Todos los cuentos tienen dentro suyo pasajes mágicos, momentos en que se abre la posibilidad de que ocurra la imprevisión, la aventura, la desgracia, el enamoramiento. No tiene que ver tanto con los personajes como con los objetos que se colocan entre ellos, como si los materiales pudieran también, como nosotros, contener historias, despertar futuros, convocar nombres. En la versión que saqué de la escuela de El traje nuevo del emperador de Andersen observo uno de esos pasadizos en el instante donde los falsos sastres reciben las monedas de oro. La ilustración de Irene Singer fija el momento en que la mano contaminada de hilos del ruedo de la manga del gobernante entrega desde arriba las monedas que caen, círculos amarillos sobre fondo verdeclaro, brillando y haciendo montañita en la mano del embaucador.
Ellos recibieron, además del pago adelantado, hilo de oro, seda y piedras preciosas. El pueblo, la corte, el mismo emperador creían en los días siguientes que ellos se estaban dedicando a coser y preparar un traje novedoso, reluciente, hecho de tanta hermosura como virtud: solo quienes fueran dignos podrían verlo. Como en muchos cuentos clásicos, los sastres ocupan en el relato de Andersen el sitio de los débiles astutos que deben, a través de su ingenio y retórica, vencer los obstáculos del mundo, obtener fortuna, derrotar a los gigantes. Al interior del castillo, al interior de la narración, ellos cuentan un cuento al emperador para convencerlo de encargarles a ellos su siguiente vestimenta, provocando finalmente que la autoridad se pasee desnuda ante su comunidad. Cuando el relato termina, el de Andersen y el suyo, ya están suficientemente lejos para ser capturados. Se han ido a otros reinos o a otras vidas. No sabemos de su futuro, tanto como poco sabemos acerca del emperador avergonzado y los destinos de ese pueblo…

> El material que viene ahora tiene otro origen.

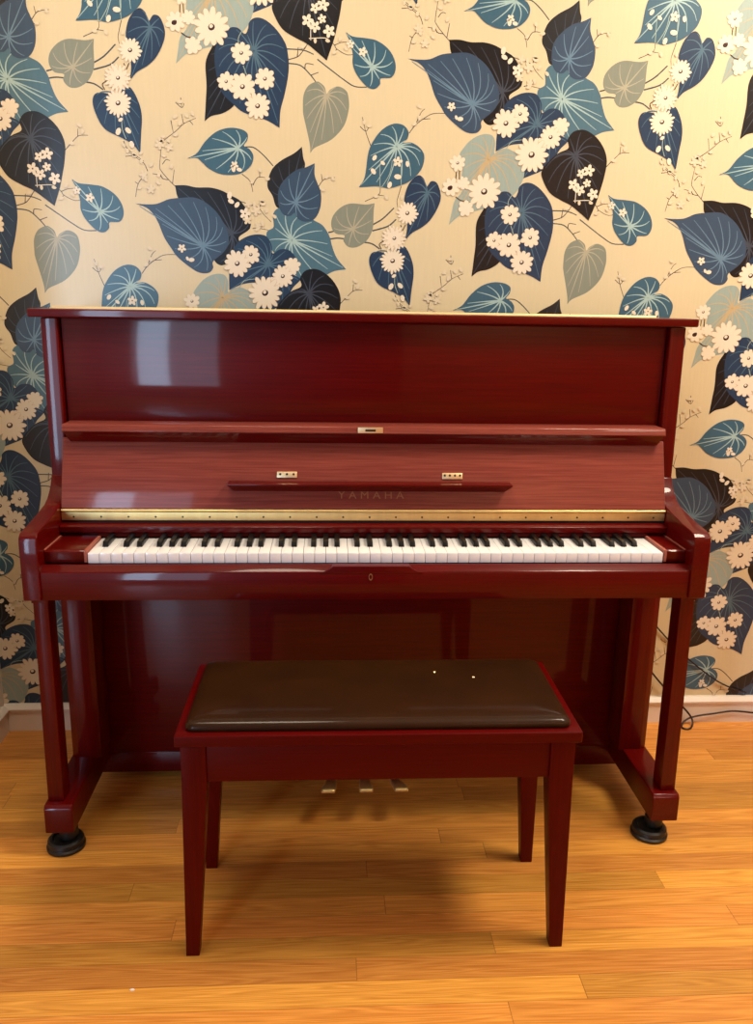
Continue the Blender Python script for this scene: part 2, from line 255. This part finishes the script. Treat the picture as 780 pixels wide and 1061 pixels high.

Siempre subrayamos que en esta historia sea un niño, de repente, quien desate los hilos de la invisibilidad y diga a todas voces aquello que ya se ha visto pero no se ha dicho. Entre los pies de los mayores, el niño se adelanta, señala y denuncia que el emperador está desnudo. Pese a que ya va más de siglo y medio entre el relato y nosotros, el pasaje no pierde fuerza y conmoción. Tiene que ser un niño quien, a través de eso que llamamos inocencia, sepa lo que nosotros ya no.
Sin embargo, con el tiempo mis momentos favoritos se han ido desplazando. Por ejemplo, encuentro agradable que el protagonista sea un emperador aficionado a la ropa del que, nos dice el autor, así como de otros suele decirse que están en el consejo, de este se decía que estaba en el armario. O sino, al contarlo, me dejo llevar por la enumeración de las telas, la descripción del traje que harán y jamás veremos.
La imaginación allí posee momentos cautivantes, como cuando el ministro va a observar los progresos de la confección y se encuentra con los sastres trabajando sobre telares vacíos, sosteniendo con sus manos prendas invisibles. Me resulta bello pensar en nuestras manos tocando capas, botamangas y coronas invisibles.
Todos somos emperadores de algún sitio, y todos estamos cubierto por invisibilidades. ¿No se habrán sentido poderosos los trabajadores al dormir cuando todos creían que se afanaban por terminar el encargo? ¿En qué habrán pensado los ministros al contarle al emperador, uno tras otro, cuán hermoso era aquello? ¿Habrán terminado por creerlo? ¿Qué habrá sido más fuerte en los corazones de aquella gente cuando su rey se paseaba desnudo? ¿El miedo, la vergüenza, la risa? ¿Se habrán creído indignos de aquello que no veían? ¿O habrán presentido, al menos por un momento, que existen pedacitos de la realidad que no vemos, prendas que se nos escapan?
El traje nuevo del emperador habla del poder, la corrupción y el engaño, pero también de la debilidad, la desnudez y la coquetería. En ocasiones como estas pienso mucho en cómo nos haría falta poder hablar un poco más acerca de lo que nos gusta y cómo nos gusta. ¿A quién habrá querido impresionar aquel emperador? ¿A un chico, a una chica? ¿A algún ministro? Colado entre los vaivenes de la historia, su gusto recibe en el cuento un castigo pero igual prosigue, permanece, a través del tiempo con todos esos emperadores que pueblan la literatura infantil como el de Ema Wolf que no quiere bañarse o la princesa de Isol que hace a todos perder la cabeza. En esos relatos, como en éste, su poder es arbitrario, pero al mismo tiempo sus búsquedas son diminutas como las de un niño. Los adultos somos infantes algo extravagantes que quizás todavía no aprendimos a nombrar nuestros placeres, ¿sino por qué estaríamos tanto tiempo hablando aún de nuestros dolores? ¿Qué sería lo contrario a golpear? ¿Acariciar?